┌────────

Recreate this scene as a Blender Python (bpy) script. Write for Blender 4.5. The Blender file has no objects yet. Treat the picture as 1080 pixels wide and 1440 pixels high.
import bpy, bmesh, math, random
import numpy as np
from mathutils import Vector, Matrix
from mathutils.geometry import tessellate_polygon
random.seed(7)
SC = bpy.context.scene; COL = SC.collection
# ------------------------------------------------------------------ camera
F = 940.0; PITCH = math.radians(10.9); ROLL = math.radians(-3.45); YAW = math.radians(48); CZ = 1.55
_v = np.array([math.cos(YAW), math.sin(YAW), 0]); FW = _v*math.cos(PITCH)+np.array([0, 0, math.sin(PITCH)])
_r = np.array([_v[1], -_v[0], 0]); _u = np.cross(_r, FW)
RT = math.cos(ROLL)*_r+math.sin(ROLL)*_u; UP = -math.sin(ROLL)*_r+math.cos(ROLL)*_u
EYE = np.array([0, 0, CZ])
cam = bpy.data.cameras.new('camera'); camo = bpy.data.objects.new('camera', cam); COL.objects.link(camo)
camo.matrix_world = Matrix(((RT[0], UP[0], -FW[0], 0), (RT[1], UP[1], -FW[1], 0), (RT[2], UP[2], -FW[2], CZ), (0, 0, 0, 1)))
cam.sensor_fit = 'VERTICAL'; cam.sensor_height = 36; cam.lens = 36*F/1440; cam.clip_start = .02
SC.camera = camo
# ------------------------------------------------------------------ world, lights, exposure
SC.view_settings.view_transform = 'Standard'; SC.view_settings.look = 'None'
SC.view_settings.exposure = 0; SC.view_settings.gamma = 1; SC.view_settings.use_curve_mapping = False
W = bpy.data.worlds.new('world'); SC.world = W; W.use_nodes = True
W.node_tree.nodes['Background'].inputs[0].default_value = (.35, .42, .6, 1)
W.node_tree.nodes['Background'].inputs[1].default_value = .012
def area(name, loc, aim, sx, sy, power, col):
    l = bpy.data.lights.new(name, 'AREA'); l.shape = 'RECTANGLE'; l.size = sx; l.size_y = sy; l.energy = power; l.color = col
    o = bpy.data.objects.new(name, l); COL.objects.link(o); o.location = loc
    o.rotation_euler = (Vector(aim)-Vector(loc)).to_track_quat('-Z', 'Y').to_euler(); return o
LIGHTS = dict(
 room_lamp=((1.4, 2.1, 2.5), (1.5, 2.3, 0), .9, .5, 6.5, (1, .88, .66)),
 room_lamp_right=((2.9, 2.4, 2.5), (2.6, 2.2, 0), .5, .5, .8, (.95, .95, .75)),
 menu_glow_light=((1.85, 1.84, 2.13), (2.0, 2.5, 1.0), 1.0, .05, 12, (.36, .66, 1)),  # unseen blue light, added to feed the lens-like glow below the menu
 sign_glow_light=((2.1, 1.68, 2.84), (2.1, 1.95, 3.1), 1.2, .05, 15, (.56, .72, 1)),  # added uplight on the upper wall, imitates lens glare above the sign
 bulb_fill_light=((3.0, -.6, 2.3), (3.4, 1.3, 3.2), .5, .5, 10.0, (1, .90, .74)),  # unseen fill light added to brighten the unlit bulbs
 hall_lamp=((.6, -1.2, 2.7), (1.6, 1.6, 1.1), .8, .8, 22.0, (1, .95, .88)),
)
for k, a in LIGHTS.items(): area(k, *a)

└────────

CHALLENGE :: Output the listing above exactly as it appears.

IN RESPONSE ::
Recreate this scene as a Blender Python (bpy) script. Write for Blender 4.5. The Blender file has no objects yet. Treat the picture as 1080 pixels wide and 1440 pixels high.
import bpy, bmesh, math, random
import numpy as np
from mathutils import Vector, Matrix
from mathutils.geometry import tessellate_polygon
random.seed(7)
SC = bpy.context.scene; COL = SC.collection
# ------------------------------------------------------------------ camera
F = 940.0; PITCH = math.radians(10.9); ROLL = math.radians(-3.45); YAW = math.radians(48); CZ = 1.55
_v = np.array([math.cos(YAW), math.sin(YAW), 0]); FW = _v*math.cos(PITCH)+np.array([0, 0, math.sin(PITCH)])
_r = np.array([_v[1], -_v[0], 0]); _u = np.cross(_r, FW)
RT = math.cos(ROLL)*_r+math.sin(ROLL)*_u; UP = -math.sin(ROLL)*_r+math.cos(ROLL)*_u
EYE = np.array([0, 0, CZ])
cam = bpy.data.cameras.new('camera'); camo = bpy.data.objects.new('camera', cam); COL.objects.link(camo)
camo.matrix_world = Matrix(((RT[0], UP[0], -FW[0], 0), (RT[1], UP[1], -FW[1], 0), (RT[2], UP[2], -FW[2], CZ), (0, 0, 0, 1)))
cam.sensor_fit = 'VERTICAL'; cam.sensor_height = 36; cam.lens = 36*F/1440; cam.clip_start = .02
SC.camera = camo
# ------------------------------------------------------------------ world, lights, exposure
SC.view_settings.view_transform = 'Standard'; SC.view_settings.look = 'None'
SC.view_settings.exposure = 0; SC.view_settings.gamma = 1; SC.view_settings.use_curve_mapping = False
W = bpy.data.worlds.new('world'); SC.world = W; W.use_nodes = True
W.node_tree.nodes['Background'].inputs[0].default_value = (.35, .42, .6, 1)
W.node_tree.nodes['Background'].inputs[1].default_value = .012
def area(name, loc, aim, sx, sy, power, col):
    l = bpy.data.lights.new(name, 'AREA'); l.shape = 'RECTANGLE'; l.size = sx; l.size_y = sy; l.energy = power; l.color = col
    o = bpy.data.objects.new(name, l); COL.objects.link(o); o.location = loc
    o.rotation_euler = (Vector(aim)-Vector(loc)).to_track_quat('-Z', 'Y').to_euler(); return o
LIGHTS = dict(
 room_lamp=((1.4, 2.1, 2.5), (1.5, 2.3, 0), .9, .5, 6.5, (1, .88, .66)),
 room_lamp_right=((2.9, 2.4, 2.5), (2.6, 2.2, 0), .5, .5, .8, (.95, .95, .75)),
 menu_glow_light=((1.85, 1.84, 2.13), (2.0, 2.5, 1.0), 1.0, .05, 12, (.36, .66, 1)),  # unseen blue light, added to feed the lens-like glow below the menu
 sign_glow_light=((2.1, 1.68, 2.84), (2.1, 1.95, 3.1), 1.2, .05, 15, (.56, .72, 1)),  # added uplight on the upper wall, imitates lens glare above the sign
 bulb_fill_light=((3.0, -.6, 2.3), (3.4, 1.3, 3.2), .5, .5, 10.0, (1, .90, .74)),  # unseen fill light added to brighten the unlit bulbs
 hall_lamp=((.6, -1.2, 2.7), (1.6, 1.6, 1.1), .8, .8, 22.0, (1, .95, .88)),
)
for k, a in LIGHTS.items(): area(k, *a)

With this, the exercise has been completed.